Critical numbers are the #x# values for which #f'(x) = 0#. These critical points may or may not be maximums/minimums. We first need to find the derivative. We do so using the quotient rule.
#f(x) = (2-x)/(x+2)^3#
#f'(x) = ( ((x+2)^3)(-1) - (2-x)(3)(x+2)^2)/(x+2)^6#
#f'(x) = ( -(x+2)^3 - 3(2-x)(x+2)^2 ) / (x+2)^6#
Set this equal to zero and find which values of #x# satisfy the equation.

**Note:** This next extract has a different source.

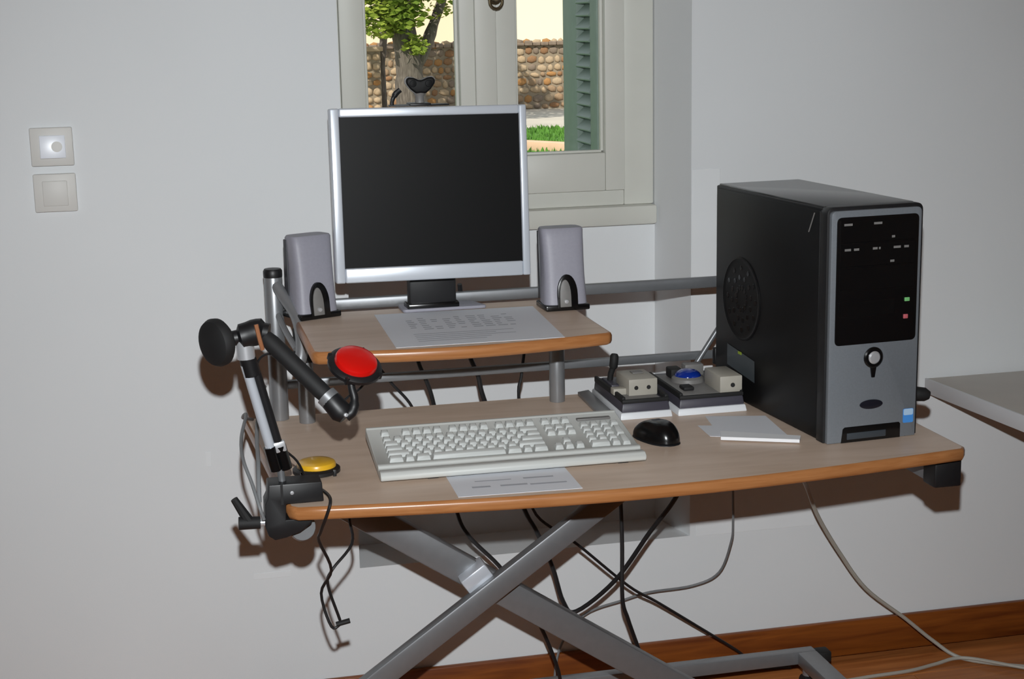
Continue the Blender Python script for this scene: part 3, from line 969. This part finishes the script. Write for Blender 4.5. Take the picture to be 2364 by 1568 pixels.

#(-(x+2)^3 - 3(2-x)(x+2)^2)/(x+2)^6 = 0#
#-(x+2)^3 - 3(2-x)(x+2)^2 = 0#
#-(x+2)^3 = 3(2-x)(x+2)^2#
#-(x+2) = 3(2-x)#
#-x - 2 = 6 - 3x#
#2x = 8#
#x = 4#
Note that #x = -2# is also a critical number, since the denominator of #f'(x)# will be #0# when #x = -2#. Investigating this critical number, we see that as #x -> -2# from the right, the denominator of #f(x)# gets very small and both the numerator and the denominator remain positive. This implies that the limit of #f(x)# as #x -> -2# from the right explodes to positive infinity. Similarly, as #x -> -2# from the left, #f(x)# explodes to negative infinity. Thus, the global maximum and minimum of the function are #infty# and #-infty#, respectively.
Now let's investigate the critical number #x = 4#. We see that:
#f'(0) = (-8 - 3(2)(8))/(64) = -56/(64)#.
Also,
#f'(5) = (-7^3 - 3(-3)(7^2))/(7^6) = (-343 + 441)/(7^6) = 98/7^6#.
This tells us that before #x = 4#, the function is decreasing and after #x = 4#, the function is increasing. Thus, at #x = 4#, the function must have a local minimum.